How conflict checks work
Cedent screens for potential conflicts of interest by comparing the people on a new or existing matter against everyone you already work with. It is a screening aid that surfaces overlaps for your judgment — not a substitute for your firm’s own conflicts process.
When a check runs
Section titled “When a check runs”- At intake. When you start a new matter, Cedent checks the prospective client and opposing party before you open the matter, so a conflict surfaces up front.
- On a matter’s parties. A matter’s Parties can be checked at any time, and are checked as the matter is created, comparing each party against the people on your other matters.
What it compares
Section titled “What it compares”- The same email address appearing on another matter — the strongest signal.
- A matching name on another matter, allowing for small differences in spelling.
- The other side. At intake, Cedent also checks whether you already represent the party who would be on the opposing side here — the adverse-representation case that is easy to miss.
What the result looks like
Section titled “What the result looks like”- Clear — no overlap found with the people on your other matters.
- Flagged — one or more potential overlaps, listed with the matter and the reason (a matching email or name).
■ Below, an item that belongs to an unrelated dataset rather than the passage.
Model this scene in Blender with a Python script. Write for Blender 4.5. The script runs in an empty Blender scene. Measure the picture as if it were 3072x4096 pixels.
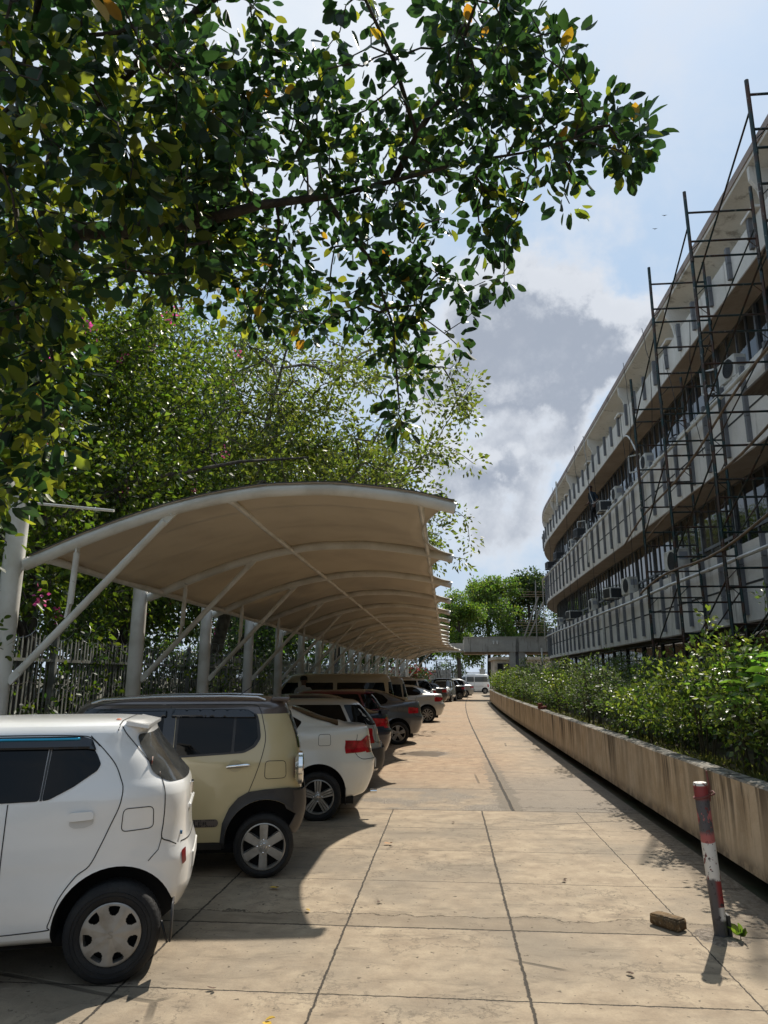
import bpy, bmesh, math, random
import numpy as np
from mathutils import Vector, Matrix
from mathutils.bvhtree import BVHTree
from mathutils.geometry import delaunay_2d_cdt
R = math.radians
SC = bpy.context.scene
COL = SC.collection
rng = np.random.default_rng(7)
random.seed(7)

# ------------------------------------------------------------------ camera
cam_d = bpy.data.cameras.new('camera'); cam = bpy.data.objects.new('camera', cam_d); COL.objects.link(cam)
PITCH, YAW = 0.228053, 0.08647
cam.rotation_euler = (math.pi/2 + PITCH, 0, YAW)
cam.location = (0, 0, 1.70)
cam_d.sensor_fit = 'HORIZONTAL'; cam_d.sensor_width = 36; cam_d.lens = 33.29
cam_d.clip_start = 0.05; cam_d.clip_end = 2000
SC.camera = cam
# ------------------------------------------------------------------ light
SUNV = Vector((0.28, 0.72, 1.0)).normalized()
EL = math.asin(SUNV.z); AZ = math.atan2(SUNV.x, SUNV.y)
sd = bpy.data.lights.new('sun', 'SUN'); sun = bpy.data.objects.new('sun', sd); COL.objects.link(sun)
sd.energy = 4.6; sd.angle = R(0.6); sd.color = (1.0, 0.93, 0.82)
sun.rotation_euler = SUNV.to_track_quat('Z', 'Y').to_euler(); sun.location = (10, 30, 40)
w = bpy.data.worlds.new('World'); SC.world = w; w.use_nodes = True
SC.view_settings.view_transform = 'Standard'; SC.view_settings.look = 'None'
SC.view_settings.exposure = 0.32; SC.view_settings.gamma = 1
SC.cycles.max_bounces = 8; SC.cycles.transparent_max_bounces = 12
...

On a matter’s parties, each party carries its own status — Clear, Flagged, or still Checking — and a banner summarizes how many have been checked.
A person’s entry in the people directory also rolls up their status across every matter they appear on: clear if all checked and clean, flagged if any matter flagged them, mixed if it varies, or unchecked if a check has not been run.
A screening aid, not a verdict
Section titled “A screening aid, not a verdict”A flag means worth a look, not disqualified — names and emails overlap for innocent reasons, and real conflicts can hide behind a name that does not match exactly. Cedent surfaces the candidates; the conflict judgment is yours. See Reviewing and resolving a conflict flag.
Common questions
Section titled “Common questions”Does a clear result mean there’s definitely no conflict? It means Cedent found no matching name or email among your other matters. It is a screen against what Cedent can see, not a guarantee — your own conflicts judgment still applies.
Why was someone flagged who isn’t actually a conflict? A common name or a shared email can match innocently. Open the flag to see the matter and reason, and judge whether it is a real conflict.